All the interesting people I met on the way, the amount of amazement and thrill I experienced, all the time I spent contemplating and the things I learnt about myself became the foundation of my adult personality. I trusted many strangers that became my friends, learnt how to play the charango, jumped from an airplane, celebrated my birthday with an entire hostel, bought strange clothes, enjoyed the little things, worked as a sound technician, burnt my skin in the sun, travelled with clowns, went to the desert, took care of people, swam with dolphins in the amazon river, discussed important matters, climbed a volcano, spent a total of 212 hours in buses, and allowed myself to fall in love.
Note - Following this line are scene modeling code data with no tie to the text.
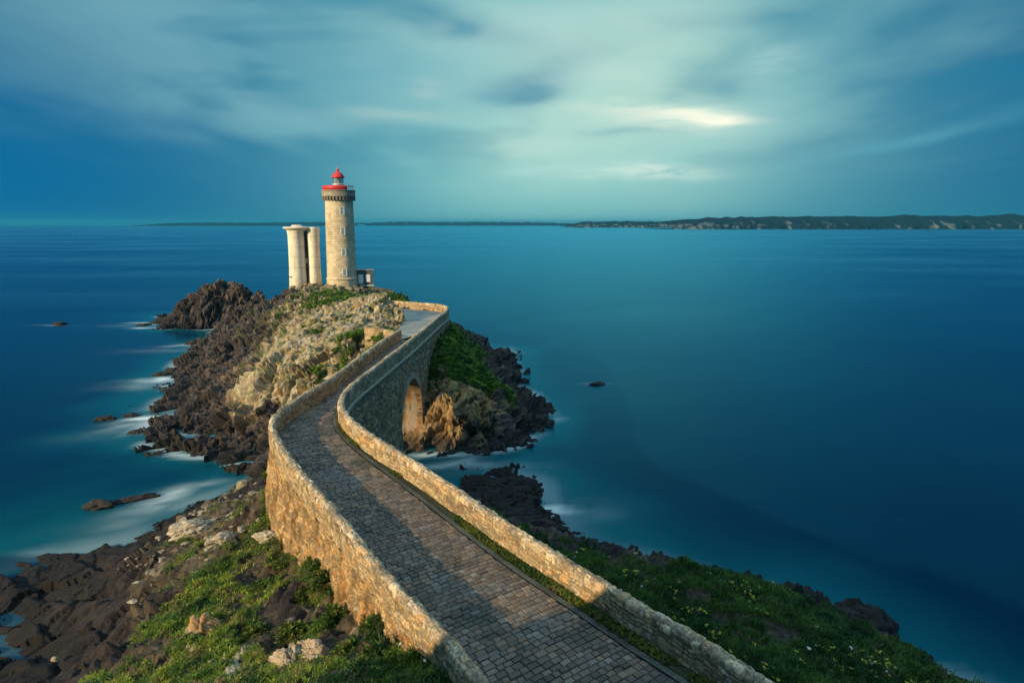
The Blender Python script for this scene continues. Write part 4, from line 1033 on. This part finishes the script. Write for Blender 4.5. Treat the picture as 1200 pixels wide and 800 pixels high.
coast('coast_hills', 786, 1500, 3000, lambda p: np.interp(p, [780,790,800,830,870,900,960,1200,1500],[22,31,33,44,51,51,55,57,60]), 0, 900, -.02)
coast('coast_hills', 664, 830, 4200, lambda p: np.interp(p, [660,672,690,740,780,830],[4,18,34,36,34,30]), 0, 910, .22)
coast('far_hills', 430, 672, 8000, lambda p: np.interp(p, [430,470,500,560,640,672],[40,55,48,52,44,30])*.8, 0, 920, -.4)
coast('far_hills', 155, 420, 7000, lambda p: np.interp(p, [155,185,230,300,360,420],[2,26,32,30,36,30]), 0, 930, -.4)

# ------------------------------------------------------------------ air
def haze(dens, color):
    m = bpy.data.materials.new('haze'); m.use_nodes = True; N, L = m.node_tree.nodes, m.node_tree.links
    N.remove(N['Principled BSDF']); v = N.new('ShaderNodeVolumePrincipled')
    v.inputs['Color'].default_value = (*color, 1); v.inputs['Density'].default_value = dens; v.inputs['Anisotropy'].default_value = .0
    L.new(v.outputs[0], N['Material Output'].inputs['Volume'])
    o = box_obj('haze', [(0, 0, 42, 54000, 54000, 130)], m, None, 0); kind(o, 'stuff'); return o
HAZE = True
if HAZE: haze(6.5e-5, (.05,.42,.62))

# ------------------------------------------------------------------ sun and sky
SUN_EL, SUN_AZ = 19.0, 47.0       # azimuth measured from straight behind the camera towards the left
sd = np.array([-math.sin(R(SUN_AZ))*math.cos(R(SUN_EL)), -math.cos(R(SUN_AZ))*math.cos(R(SUN_EL)), math.sin(R(SUN_EL))])
ld = bpy.data.lights.new('sun', 'SUN'); ld.energy = 5.0; ld.angle = R(.6); ld.color = (1, .77, .44)
lo = bpy.data.objects.new('sun', ld); col.objects.link(lo); lo.rotation_euler = Vector((-sd).tolist()).to_track_quat('-Z', 'Y').to_euler(); lo.location = (-60, -60, 60)

wd = bpy.data.worlds.new('World'); scene.world = wd; wd.use_nodes = True
N, L = wd.node_tree.nodes, wd.node_tree.links
bg = N['Background']
sky = N.new('ShaderNodeTexSky'); sky.sky_type = 'NISHITA'; sky.sun_disc = False; sky.sun_elevation = R(SUN_EL); sky.sun_rotation = R(180+SUN_AZ)
tc = N.new('ShaderNodeTexCoord'); nrm = N.new('ShaderNodeVectorMath'); nrm.operation = 'NORMALIZE'; L.new(tc.outputs['Generated'], nrm.inputs[0])
sep = N.new('ShaderNodeSeparateXYZ'); L.new(nrm.outputs[0], sep.inputs[0])
def mth(op, a, b=None, c=None, clamp=False):
    n = N.new('ShaderNodeMath'); n.operation = op; n.use_clamp = clamp
    for k, v in enumerate((a, b, c)):
        if v is None: continue
        if isinstance(v, (int, float)): n.inputs[k].default_value = v
        else: L.new(v, n.inputs[k])
    return n.outputs[0]
az = mth('ARCTAN2', sep.outputs[0], sep.outputs[1])            # 0 ahead, + to the right
el = mth('ARCSINE', sep.outputs[2])
cmb = N.new('ShaderNodeCombineXYZ'); L.new(az, cmb.inputs[0]); L.new(el, cmb.inputs[1])
def nz(sx_, sy_, scale, detail, rough, rot=0, off=0, dist_=0):
    mp = N.new('ShaderNodeMapping'); mp.inputs['Scale'].default_value = (sx_, sy_, 1); mp.inputs['Rotation'].default_value = (0,0,rot); mp.inputs['Location'].default_value = (off, off*.7, off)
    L.new(cmb.outputs[0], mp.inputs[0]); n = N.new('ShaderNodeTexNoise'); n.inputs['Scale'].default_value = scale; n.inputs['Detail'].default_value = detail; n.inputs['Roughness'].default_value = rough; n.inputs['Distortion'].default_value = dist_
    L.new(mp.outputs[0], n.inputs['Vector']); return n.outputs['Fac']
w1 = nz(1, 2.2, 2.2, 4, .5, .15, 3); w2 = nz(1, 3.5, 5, 5, .55, .1, 7)
azw = mth('ADD', az, mth('MULTIPLY', mth('SUBTRACT', w1, .5), .22)); elw = mth('ADD', el, mth('MULTIPLY', mth('SUBTRACT', w2, .5), .05))
def blob(a0, e0, sa_, se_, tilt=0, warp=True):
    A = mth('SUBTRACT', azw if warp else az, a0); E_ = mth('SUBTRACT', elw if warp else el, e0)
    ct, st_ = math.cos(tilt), math.sin(tilt)
    u = mth('DIVIDE', mth('ADD', mth('MULTIPLY', A, ct), mth('MULTIPLY', E_, st_)), sa_)
    v = mth('DIVIDE', mth('SUBTRACT', mth('MULTIPLY', E_, ct), mth('MULTIPLY', A, st_)), se_)
    return mth('EXPONENT', mth('MULTIPLY', mth('ADD', mth('MULTIPLY', u, u), mth('MULTIPLY', v, v)), -1))
def ae(px, py):
    p = S(px, py, d=1.0)-np.array([0,0,CAM_H]); return math.atan2(p[0], p[1]), math.asin(p[2]/np.linalg.norm(p))
def mixn(a, b, fac):
    return mixc(N, L, a, b, fac, 'MIX')
def addn(a, b, fac=1.0): return mixc(N, L, a, b, fac, 'ADD')
# blue of the open sky darkening to both sides, a broad brightening ahead, an added glow overhead, out of view, as fill light
glow = blob(ae(650,150)[0], .12, .40, .40, 0, False)
glow2 = blob(ae(690,100)[0], .145, .25, .13, 0, True)
base = mixn((.0,.088,.205), (.11,.42,.46), glow)
base = mixn(base, (.47,.70,.56), mth('MULTIPLY', glow2, .85))
# cloud sheet seen in perspective, drawn out along the wind towards the viewer
zz = mth('ADD', mth('MAXIMUM', sep.outputs[2], 0.0), .07)
cu = mth('DIVIDE', sep.outputs[0], zz); cv = mth('DIVIDE', sep.outputs[1], zz)
cpl = N.new('ShaderNodeCombineXYZ'); L.new(cu, cpl.inputs[0]); L.new(cv, cpl.inputs[1])
def pz(sx_, sy_, rot, off, detail, rough, dist_):
    mp = N.new('ShaderNodeMapping'); mp.inputs['Scale'].default_value = (sx_, sy_, 1); mp.inputs['Rotation'].default_value = (0,0,rot); mp.inputs['Location'].default_value = (off, off*.6, off)
    L.new(cpl.outputs[0], mp.inputs[0]); n = N.new('ShaderNodeTexNoise'); n.inputs['Scale'].default_value = 1; n.inputs['Detail'].default_value = detail; n.inputs['Roughness'].default_value = rough; n.inputs['Distortion'].default_value = dist_
    L.new(mp.outputs[0], n.inputs['Vector']); return n.outputs['Fac']
c1 = pz(.62, .24, .12, 3.1, 3, .5, .6); c2 = pz(1.5, .42, -.1, 9.7, 5, .5, .5); c3 = nz(1, 3.6, 3.2, 3, .5, 0, 23, .5)
csum = mth('ADD', mth('ADD', mth('MULTIPLY', c1, .50), mth('MULTIPLY', c2, .19)), mth('MULTIPLY', c3, .31))
def smooth(v, a, b_):
    q = N.new('ShaderNodeMapRange'); q.interpolation_type = 'SMOOTHSTEP'; q.inputs['From Min'].default_value = a; q.inputs['From Max'].default_value = b_; L.new(v, q.inputs['Value']); return q.outputs[0]
up = smooth(el, .04, .15)
wideglow = blob(ae(620,60)[0], .22, .50, .30, 0, False)
cloudf = mth('MULTIPLY', mth('MULTIPLY', smooth(csum, .43, .61), up), mth('ADD', mth('MULTIPLY', wideglow, .85), .10))
base = mixn(base, (.26,.52,.51), mth('MULTIPLY', cloudf, .8))
gapf = mth('MULTIPLY', mth('MULTIPLY', smooth(csum, .49, .38), up), .45)
base = mixn(base, (.01,.16,.27), gapf)
base = mixn(base, (.66,1.0,1.24), mth('MULTIPLY', smooth(el, .62, 1.05), .9))  # unseen bright zenith, added to fill the shadows
base = mixn(base, (0,.122,.30), mth('MULTIPLY', blob(-.75, .03, .36, .16, 0, False), .85))
# darker gaps
for px, py, sa2, se2, tl, amt in [(620,99,.055,.022,.3,1.0),(600,116,.04,.010,.1,.8),(650,72,.045,.020,.6,.5),(585,110,.05,.014,.1,.5),(540,28,.10,.016,-.22,.8),(455,10,.12,.02,-.15,.8),(740,155,.06,.008,0,.5),(700,60,.05,.012,.2,.3),(890,22,.05,.012,0,.5),(300,98,.09,.012,0,.3),(800,25,.06,.012,0,.35),(845,95,.035,.03,.5,.3)]:
    a0, e0 = ae(px, py); base = mixn(base, (.02,.20,.30), mth('MULTIPLY', blob(a0, e0, sa2, se2, tl), amt))
# bright rifts, frayed along the wind
a0, e0 = ae(785, 133); base = mixn(base, (.72,.84,.68), mth('MULTIPLY', mth('MULTIPLY', blob(a0, e0, .085, .026, -.08), smooth(c3, .35, .55)), .6))
soft = smooth(c3, .25, .55)
fray = smooth(mth('ADD', mth('MULTIPLY', nz(1.3, 9, 10, 5, .58, .05, 31, .5), .6), mth('MULTIPLY', c2, .4)), .32, .56)
for px, py, sa2, se2, tl, c_, amt in [(815,141,.045,.0045,-.06,(1.05,.98,.76),.85),(795,134,.040,.005,-.05,(1.1,1.0,.78),.85),(772,127,.035,.0035,-.1,(1.0,.96,.74),.8),(770,140,.05,.010,-.15,(.66,.76,.62),.55),(735,126,.06,.006,-.1,(.66,.76,.60),.6),(700,118,.06,.006,.1,(.56,.72,.58),.5),(740,75,.10,.040,.2,(.46,.62,.50),.45),(690,45,.12,.03,.25,(.44,.60,.50),.4),(765,200,.06,.007,0,(.60,.76,.66),.8),(700,95,.10,.035,.25,(.50,.70,.62),.55),(640,30,.20,.03,.05,(.45,.64,.58),.45),(480,102,.03,.010,0,(.48,.60,.52),.6),(420,133,.09,.010,-.05,(.40,.56,.50),.55),(600,178,.11,.012,.12,(.46,.66,.58),.6),(260,128,.12,.03,-.12,(.20,.42,.46),.55),(900,78,.05,.014,.2,(.32,.54,.54),.55),(280,45,.30,.045,-.12,(.18,.40,.46),.6),(1060,160,.10,.008,.2,(.10,.34,.42),.5),(650,200,.10,.006,.1,(.42,.66,.60),.5)]:
    a0, e0 = ae(px, py); base = mixn(base, c_, mth('MULTIPLY', mth('MULTIPLY', blob(a0, e0, sa2*1.15, se2*1.25, tl), fray if sa2 < .085 else soft), amt*1.15, None, True))
tint = mixc(N, L, sky.outputs[0], (.05,.35,.72), 1.0, 'MULTIPLY')
fin = addn(mixc(N, L, base, (8.6,8.6,8.6), 1.0, 'MULTIPLY'), tint, .06)
L.new(fin, bg.inputs['Color']); bg.inputs['Strength'].default_value = .12

# ------------------------------------------------------------------ render settings
vs = scene.view_settings; vs.view_transform = 'Standard'; vs.look = 'None'; vs.gamma = 1; vs.use_curve_mapping = False; vs.exposure = .12
scene.render.engine = 'CYCLES'
cy = scene.cycles; cy.use_denoising = True; cy.max_bounces = 6; cy.diffuse_bounces = 3; cy.glossy_bounces = 3; cy.volume_bounces = 1; cy.transparent_max_bounces = 4; cy.sample_clamp_indirect = 4
scene.render.film_transparent = False
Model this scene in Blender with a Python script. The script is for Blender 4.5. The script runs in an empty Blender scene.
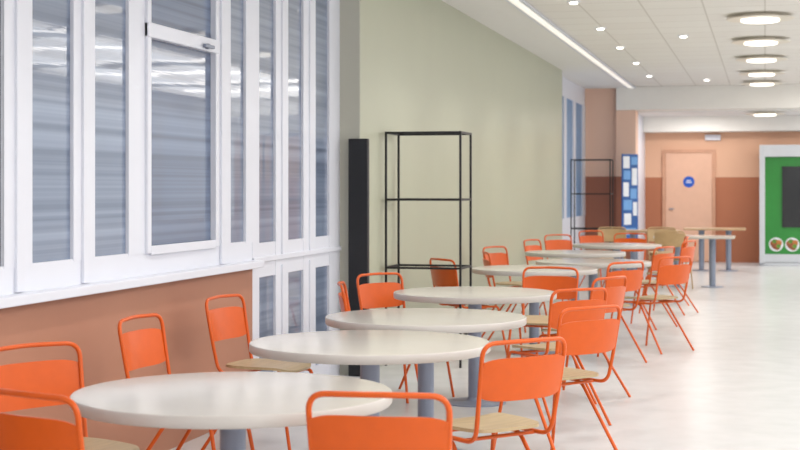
import bpy, bmesh, math
from mathutils import Vector, Matrix
S=bpy.context.scene
COL=S.collection
# ---------------------------------------------------------------- materials
def srgb(r,g,b):
    def f(c):
        c/=255.0
        return c/12.92 if c<=0.04045 else ((c+0.055)/1.055)**2.4
    return (f(r),f(g),f(b),1)
def mat(name,rgb,rough=0.5,metal=0.0,var=0.06,scale=8,bump=0.0,emit=0,stretch=(1,1,1),spec=0.5,coat=0):
    m=bpy.data.materials.new(name); m.use_nodes=True
    nt=m.node_tree; n=nt.nodes; l=nt.links
    b=n['Principled BSDF']; b.inputs['Roughness'].default_value=rough; b.inputs['Metallic'].default_value=metal
    b.inputs['Specular IOR Level'].default_value=spec
    b.inputs['Coat Weight'].default_value=coat
    tc=n.new('ShaderNodeTexCoord'); mp=n.new('ShaderNodeMapping'); mp.inputs['Scale'].default_value=stretch
    nz=n.new('ShaderNodeTexNoise'); nz.inputs['Scale'].default_value=scale; nz.inputs['Detail'].default_value=4
    l.new(tc.outputs['Object'],mp.inputs['Vector']); l.new(mp.outputs['Vector'],nz.inputs['Vector'])
    rp=n.new('ShaderNodeValToRGB'); c=srgb(*rgb)
    rp.color_ramp.elements[0].position=0.3; rp.color_ramp.elements[1].position=0.7
    rp.color_ramp.elements[0].color=tuple(x*(1-var) for x in c[:3])+(1,)
    rp.color_ramp.elements[1].color=tuple(min(1,x*(1+var)) for x in c[:3])+(1,)
    l.new(nz.outputs['Fac'],rp.inputs['Fac']); l.new(rp.outputs['Color'],b.inputs['Base Color'])
    if bump>0:
        bp=n.new('ShaderNodeBump'); bp.inputs['Strength'].default_value=bump; bp.inputs['Distance'].default_value=0.02
        l.new(nz.outputs['Fac'],bp.inputs['Height']); l.new(bp.outputs['Normal'],b.inputs['Normal'])
    if emit>0:
        b.inputs['Emission Color'].default_value=c; b.inputs['Emission Strength'].default_value=emit
    return m
def two_tone(name,lo,hi,z,rough=0.6):
    m=mat(name,hi,rough,var=0.0); nt=m.node_tree;n=nt.nodes;l=nt.links;b=n['Principled BSDF']
    g=n.new('ShaderNodeNewGeometry'); sp=n.new('ShaderNodeSeparateXYZ'); l.new(g.outputs['Position'],sp.inputs[0])
    gt=n.new('ShaderNodeMath'); gt.operation='GREATER_THAN'; gt.inputs[1].default_value=z; l.new(sp.outputs['Z'],gt.inputs[0])
    mx=n.new('ShaderNodeMix'); mx.data_type='RGBA'
    mx.inputs['A'].default_value=srgb(*lo); mx.inputs['B'].default_value=srgb(*hi)
    l.new(gt.outputs[0],mx.inputs['Factor']); l.new(mx.outputs['Result'],b.inputs['Base Color'])
    return m
M={}
M['orange']=mat('orange_paint',(208,88,22),0.3,var=0.03,scale=20,spec=0.38)
M['ply']=mat('plywood_seat',(180,158,122),0.4,var=0.10,scale=9,stretch=(1,6,1))
M['kply']=mat('tan_plywood',(184,154,112),0.45,var=0.08,scale=9,stretch=(1,6,1))
M['lam']=mat('table_laminate',(204,198,190),0.17,var=0.02,scale=5,spec=0.55)
M['rim']=mat('table_edge',(190,185,180),0.4,var=0.02)
M['woodtop']=mat('wood_laminate',(188,156,120),0.35,var=0.12,scale=6,stretch=(1,8,1))
M['ped']=mat('grey_steel',(134,142,160),0.38,metal=0.15,var=0.03)
M['black']=mat('black_steel',(18,19,24),0.45,var=0.1)
M['white']=mat('white_frame_paint',(222,225,235),0.38,var=0.01,scale=3)
M['terra']=mat('terracotta_paint',(174,122,98),0.6,var=0.03,scale=2)
M['green']=mat('sage_green_paint',(178,181,160),0.38,var=0.015,scale=1.5)
M['colm']=mat('column_paint',(182,182,170),0.6,var=0.015,scale=1.5)
M['ceil']=mat('ceiling_plaster',(234,233,231),0.8,var=0.01)
M['beam']=mat('beam_paint',(238,235,229),0.7,var=0.01)
M['far']=two_tone('far_wall_paint',(178,112,80),(226,180,150),1.66)
M['pier']=two_tone('pier_paint',(162,102,80),(236,198,176),1.66)
M['door']=mat('peach_door_paint',(226,182,156),0.45,var=0.02)
M['sign']=mat('sign_blue',(24,84,186),0.5,var=0.02)
M['vgreen']=mat('green_panel',(38,136,50),0.35,var=0.04)
M['vwhite']=mat('machine_casing',(204,208,214),0.35,var=0.02)
M['screen']=mat('dark_screen',(12,14,18),0.15,var=0.1)
M['food']=mat('food_picture',(150,84,48),0.4,var=0.7,scale=22)
M['paper']=mat('paper',(228,232,238),0.6,var=0.02)
M['pblue']=mat('blue_paper',(110,160,215),0.6,var=0.05)
M['blue']=mat('blue_board',(44,92,160),0.5,var=0.1)
M['lampring']=mat('lamp_ring',(210,202,188),0.4,emit=0.15,var=0.02)  # slight emission stands in for diffuser light falling on the ring
M['lamp']=mat('lamp_diffuser',(255,246,232),0.5,emit=2.2,var=0)
M['spot']=mat('downlight_lens',(255,248,236),0.5,emit=5,var=0)
M['tube']=mat('added_tube_lens',(255,250,244),0.5,emit=5,var=0)  # glowing lens of the added, unseen tubes
M['strip']=mat('strip_lens',(255,250,242),0.5,emit=0.5,var=0)
M['floor']=mat('pale_vinyl_floor',(207,208,209),0.27,var=0.045,scale=4,spec=0.42)
def tile_mat():
    m=mat('ceiling_tiles',(222,215,202),0.85,var=0.01)
    nt=m.node_tree;n=nt.nodes;l=nt.links;b=n['Principled BSDF']
    tc=n.new('ShaderNodeTexCoord'); br=n.new('ShaderNodeTexBrick'); br.offset=0.0
    br.inputs['Scale'].default_value=1; br.inputs['Brick Width'].default_value=0.6; br.inputs['Row Height'].default_value=0.6
    br.inputs['Mortar Size'].default_value=0.009; br.inputs['Mortar Smooth'].default_value=0
    br.inputs['Color1'].default_value=srgb(233,230,224); br.inputs['Color2'].default_value=srgb(230,226,220); br.inputs['Mortar'].default_value=srgb(208,203,195)
    l.new(tc.outputs['Object'],br.inputs['Vector']); l.new(br.outputs['Color'],b.inputs['Base Color'])
    return m
M['tiles']=tile_mat()
def glass_mat(name,lo,hi):
    m=mat(name,(60,70,86),0.06,var=0,spec=0.9)
    nt=m.node_tree;n=nt.nodes;l=nt.links;b=n['Principled BSDF']
    tc=n.new('ShaderNodeTexCoord'); mp=n.new('ShaderNodeMapping'); mp.inputs['Scale'].default_value=(1,0.05,26)
    nz=n.new('ShaderNodeTexNoise'); nz.inputs['Scale'].default_value=1.0; nz.inputs['Detail'].default_value=2.5; nz.inputs['Roughness'].default_value=0.5
    l.new(tc.outputs['Object'],mp.inputs['Vector']); l.new(mp.outputs['Vector'],nz.inputs['Vector'])
    rp=n.new('ShaderNodeValToRGB'); e=rp.color_ramp.elements
    e[0].position=0.34; e[1].position=0.68
    e[0].color=srgb(*lo); e[1].color=srgb(*hi)  # horizontal colour bands paint in light streaks reflected by the panes
    l.new(nz.outputs['Fac'],rp.inputs['Fac']); l.new(rp.outputs['Color'],b.inputs['Base Color'])
    b.inputs['Coat Weight'].default_value=0.8; b.inputs['Coat Roughness'].default_value=0.015
    b.inputs['Roughness'].default_value=0.3; b.inputs['Specular IOR Level'].default_value=0.35
    bp=n.new('ShaderNodeBump'); bp.inputs['Strength'].default_value=0.025; bp.inputs['Distance'].default_value=0.006
    l.new(nz.outputs['Fac'],bp.inputs['Height']); l.new(bp.outputs['Normal'],b.inputs['Normal']); l.new(bp.outputs['Normal'],b.inputs['Coat Normal'])
    return m
M['glass']=glass_mat('window_glass',(96,110,134),(138,152,176)); M['dglass']=glass_mat('dark_window_glass',(20,24,32),(38,44,56)); M['mglass']=glass_mat('blue_grey_window_glass',(72,88,118),(108,126,156))
# ---------------------------------------------------------------- mesh helpers
def obj_from_bm(bm,name,mats,smooth=False,parent=None):
    me=bpy.data.meshes.new(name); bmesh.ops.recalc_face_normals(bm,faces=bm.faces); bm.to_mesh(me); bm.free()
    for m in (mats if isinstance(mats,(list,tuple)) else [mats]): me.materials.append(m)
    if smooth:
        for p in me.polygons: p.use_smooth=True
        try: me.set_sharp_from_angle(angle=math.radians(40))
        except Exception: pass
    o=bpy.data.objects.new(name,me); COL.objects.link(o)
    if parent: o.parent=parent
    return o
def add_box(bm,x0,x1,y0,y1,z0,z1,mi=0,bev=0.0):
    r=bmesh.ops.create_cube(bm,size=1.0)
    vs=r['verts']
    for v in vs:
        v.co=Vector(((x0+x1)/2+v.co.x*(x1-x0),(y0+y1)/2+v.co.y*(y1-y0),(z0+z1)/2+v.co.z*(z1-z0)))
    fs=set(f for v in vs for f in v.link_faces)
    for f in fs: f.material_index=mi
    if bev>0:
        es=list(set(e for v in vs for e in v.link_edges))
        bmesh.ops.bevel(bm,geom=es,offset=bev,segments=2,affect='EDGES',profile=0.5)
def boxes(name,lst,m,parent=None,bev=0.0):
    bm=bmesh.new()
    for b in lst: add_box(bm,*b,bev=bev)
    return obj_from_bm(bm,name,m,parent=parent)
def struct(o):
    o['kind']='structure'; return o
def lathe(bm,prof,cx=0,cy=0,seg=48,mi=0,mfun=None):
    rings=[]
    for r,z in prof:
        if r<1e-6: rings.append([bm.verts.new((cx,cy,z))])
        else: rings.append([bm.verts.new((cx+r*math.cos(2*math.pi*i/seg),cy+r*math.sin(2*math.pi*i/seg),z)) for i in range(seg)])
    for k in range(len(rings)-1):
        a,b=rings[k],rings[k+1]
        for i in range(seg):
            j=(i+1)%seg
            if len(a)==1 and len(b)==1: continue
            if len(a)==1: f=bm.faces.new((a[0],b[i],b[j]))
            elif len(b)==1: f=bm.faces.new((a[i],a[j],b[0]))
            else: f=bm.faces.new((a[i],a[j],b[j],b[i]))
            f.material_index=mi if mfun is None else mfun(k)
def fillet(pts,rad,n=6):
    out=[Vector(pts[0])]
    for i in range(1,len(pts)-1):
        p=Vector(pts[i]);a=Vector(pts[i-1]);b=Vector(pts[i+1])
        r=min(rad,(a-p).length*0.48,(b-p).length*0.48)
        s=p+(a-p).normalized()*r; e=p+(b-p).normalized()*r
        for k in range(n+1):
            t=k/n; out.append(s*(1-t)**2+p*2*t*(1-t)+e*t*t)
    out.append(Vector(pts[-1])); return out
def sweep(bm,pts,r,seg=10,mi=0):
    pts=[Vector(p) for p in pts]; rings=[]; N=len(pts)
    T=[(pts[min(i+1,N-1)]-pts[max(i-1,0)]).normalized() for i in range(N)]
    up=Vector((0,0,1)) if abs(T[0].z)<0.9 else Vector((1,0,0))
    nrm=T[0].cross(up).normalized()
    for i in range(N):
        nrm=(nrm-T[i]*nrm.dot(T[i])).normalized(); bn=T[i].cross(nrm)
        rings.append([bm.verts.new(pts[i]+r*(math.cos(2*math.pi*k/seg)*nrm+math.sin(2*math.pi*k/seg)*bn)) for k in range(seg)])
    for i in range(N-1):
        for k in range(seg):
            j=(k+1)%seg
            bm.faces.new((rings[i][k],rings[i][j],rings[i+1][j],rings[i+1][k])).material_index=mi
    bm.faces.new(rings[0][::-1]).material_index=mi; bm.faces.new(rings[-1]).material_index=mi
def empty(name,label,cat,group=None):
    e=bpy.data.objects.new(name,None); e.empty_display_size=0.1; COL.objects.link(e)
    e['label']=label; e['category']=cat
    if group: e['group']=group
    return e
def clone(root,name=None):
    def rec(o,par):
        c=o.copy(); COL.objects.link(c)
        if par: c.parent=par
        for ch in o.children: rec(ch,c)
        return c
    return rec(root,None)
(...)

But the three most important things I brought with me from these four months in six different countries in South America, was the ability to trust my instincts, relax my mind and be genuinely happy.
Naturally monochromatic
Sturup, Sweden. February 2013. Colours not modified.
I’m back in the magnificent country where healthcare, social security and gender equality are things one can take for granted and enjoy in tranquility. Colours, however, are as rare here as the luxury of being woken up by rays of natural sunlight. Details that practically might have much less impact on one’s well being than those formerly mentioned, but still, the fact that I would get all of my belongings reimbursed in case my house would burn down or that doctor’s appointment in a couple of days that I won’t be paying anything for can’t possibly add up to the feeling of euphoria that five minutes of smiling at the sun gives me.
It’s not at all about not being thankful for what I have here, it’s more of a longing for those swirling colours on the skirt of a Bolivian lady, the perfectly organized chaos in an intersection in India, the sunrise dancing of the young Mozambicans, or just a little bit of edge.
Macchu Picchu, Peru. April 2008. Colours not modified.